¿Y... dónde están los Morgan?

Crítica de Diego Maté - Cinemarama

Pocas veces o ninguna se lo vio a Hugh Grant tan incómodo en un papel: exagerado, forzando los chistes, apenas una triste caricatura de sí mismo. No le creemos su amor por Meryl, su arrepentimiento, sus intentos de conquistarla nuevamente, ni siquiera la infidelidad que ella tanto le reprocha. Impresiona ver la tensión que acumulan los músculos de su cara, por momentos pareciera que le cuesta mantener levantadas las cejas, o que le va a dar un calambre en los pómulos de tan rígida que tiene la sonrisa.

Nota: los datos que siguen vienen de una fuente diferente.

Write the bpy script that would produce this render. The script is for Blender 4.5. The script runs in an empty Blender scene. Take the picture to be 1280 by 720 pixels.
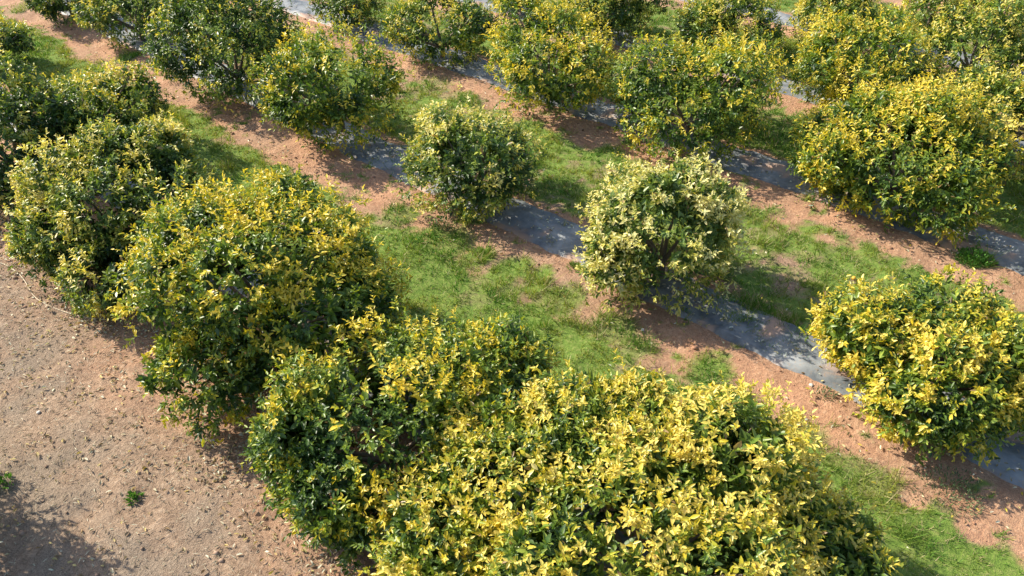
import bpy, math
import numpy as np
from mathutils import Vector, Matrix

# ------------------------------------------------------------------ camera, sky, sun, exposure
scene = bpy.context.scene
FPX, PITCH, YAW, CAM_H = 1000.0, 0.654, -0.746, 8.62
cy, sy = math.cos(YAW), math.sin(YAW)
CF = np.array([sy*math.cos(PITCH), cy*math.cos(PITCH), -math.sin(PITCH)])
CR = np.array([cy, -sy, 0.0])
CU = np.cross(CR, CF)

cam_data = bpy.data.cameras.new("camera")
cam = bpy.data.objects.new("camera", cam_data)
scene.collection.objects.link(cam)
cam.matrix_world = Matrix(((CR[0], CU[0], -CF[0], 0), (CR[1], CU[1], -CF[1], 0), (CR[2], CU[2], -CF[2], CAM_H), (0, 0, 0, 1)))
cam_data.sensor_width = 36.0
cam_data.lens = 36.0*FPX/1280.0
cam_data.clip_start = 0.1
cam_data.clip_end = 6000.0
scene.camera = cam

SUN_DIR = np.array([-1.58, -0.52, 1.28]); SUN_DIR /= np.linalg.norm(SUN_DIR)
SUN_EL = math.asin(SUN_DIR[2])
SUN_AZ = math.atan2(SUN_DIR[0], SUN_DIR[1])
world = bpy.data.worlds.new("World"); scene.world = world; world.use_nodes = True
wn = world.node_tree.nodes
bg = wn["Background"]; bg.inputs["Strength"].default_value = 0.15
sky = wn.new("ShaderNodeTexSky"); sky.sky_type = 'NISHITA'; sky.sun_disc = False
sky.sun_elevation = SUN_EL; sky.sun_rotation = SUN_AZ % (2*math.pi)
sky.air_density = 1.0; sky.dust_density = 1.5
world.node_tree.links.new(sky.outputs[0], bg.inputs[0])
sd = bpy.data.lights.new("sun", 'SUN'); sd.energy = 5.0; sd.angle = math.radians(0.6); sd.color = (1.0, 0.92, 0.77)
sun = bpy.data.objects.new("sun", sd); scene.collection.objects.link(sun)
sun.rotation_euler = Vector(SUN_DIR).to_track_quat('Z', 'Y').to_euler()
scene.view_settings.view_transform = 'Standard'; scene.view_settings.look = 'None'
scene.view_settings.exposure = 0.70; scene.view_settings.gamma = 1.0
scene.cycles.max_bounces = 6; scene.cycles.transparent_max_bounces = 4

rng = np.random.default_rng(7)

# ------------------------------------------------------------------ small maths helpers
def ground_at(px, py, z=0.0):
    """world point at height z that the surveyed photo position px, py shows"""
    d = CF + CR*(px-640.0)/FPX - CU*(py-360.0)/FPX
    t = (z-CAM_H)/d[2]
    return d[0]*t, d[1]*t, t

def _hash(ix, iy, iz, seed):
    h = (ix*374761393 + iy*668265263 + iz*2147483647 + seed*974711) & 0xffffffff
    h = ((h ^ (h >> 13))*1274126177) & 0xffffffff
    h = ((h ^ (h >> 16))*2246822519) & 0xffffffff
    return ((h ^ (h >> 15)) & 0xffff)/65535.0

def vnoise(p, seed=0):
    p = np.asarray(p, float)
    if p.shape[-1] == 2: p = np.concatenate([p, np.zeros(p.shape[:-1]+(1,))], -1)
    i = np.floor(p).astype(np.int64); f = p-i; f = f*f*(3-2*f)
    r = 0
    for dx in (0, 1):
        for dy in (0, 1):
            for dz in (0, 1):
                w = (f[..., 0] if dx else 1-f[..., 0])*(f[..., 1] if dy else 1-f[..., 1])*(f[..., 2] if dz else 1-f[..., 2])
                r = r + w*_hash(i[..., 0]+dx, i[..., 1]+dy, i[..., 2]+dz, seed)
    return r

def fbm(p, seed=0, octaves=4):
    p = np.asarray(p, float); a, s, t = 1.0, 0.0, 0.0
    for o in range(octaves):
        s = s + a*vnoise(p*(2.03**o)+o*17.3, seed+o); t += a; a *= 0.5
    return s/t

def smooth(a, b, x):
    t = np.clip((x-a)/(b-a), 0, 1); return t*t*(3-2*t)

def unit(v): return v/np.maximum(np.linalg.norm(v, axis=-1, keepdims=True), 1e-9)

# ------------------------------------------------------------------ mesh + object helpers
def make_mesh(name, verts, faces, mat=None, colors=None, shade=False):
    me = bpy.data.meshes.new(name)
    faces = np.asarray(faces, np.int32); n, k = faces.shape
    me.vertices.add(len(verts)); me.vertices.foreach_set('co', np.asarray(verts, np.float32).ravel())
    me.loops.add(n*k); me.loops.foreach_set('vertex_index', faces.ravel())
    me.polygons.add(n); me.polygons.foreach_set('loop_start', np.arange(0, n*k, k, dtype=np.int32))
    me.polygons.foreach_set('loop_total', np.full(n, k, np.int32))
    if colors is not None:
        at = me.color_attributes.new('tint', 'FLOAT_COLOR', 'POINT')
        c = np.ones((len(verts), 4), np.float32); c[:, :3] = colors
        at.data.foreach_set('color', c.ravel())
    me.update(calc_edges=True)
    if shade: me.polygons.foreach_set('use_smooth', np.ones(n, bool))
    if mat: me.materials.append(mat)
    return me

def link(name, me, parent=None, loc=None):
    o = bpy.data.objects.new(name, me); scene.collection.objects.link(o)
    if parent: o.parent = parent
    if loc is not None: o.location = loc
    return o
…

Como ese rostro laboriosamente fingido, también el guión trata con empeño de sostener un tempo de comedia que a los pocos minutos se revela imposible: los gags son cada vez peores, los remates no funcionan nunca, y la escena supuestamente más jugosa de la película (esa que nos prometía el trailer), con el oso que amenaza a Paul, dura poco y apenas si alcanzamos a reírnos de los excesos faciales de Grant (que esa única vez, por el peligro al que se enfrenta el personaje, sí se justifican). Sarah Jessica Parker está bonita, pero se la pasa quejándose del engaño de su marido la mitad de la película y termina aburriendo, y la confesión que hace sobre el final resulta inverosímil y no se condice para nada con lo que conocíamos del personaje. Para colmo la pareja tiene cero química, y tanto su romance como las peleas en las que se engarzan se notan demasiado falsas. Se sabe: para hacer una buena película romántica (o del subgénero de rematrimonio, como en este caso) no alcanza con tener a dos intérpretes atractivos y con chispa, hace falta un guión detrás, con personajes más o menos elaborados y que el dúo en cuestión funcione como una unidad, más allá de las capacidades individuales de cada uno. Marc Lawrence, responsable de la excelente Letra y música, en ¿… Y dónde están los Morgan? parece haberse olvidado todo lo bueno que supo hacer en aquella.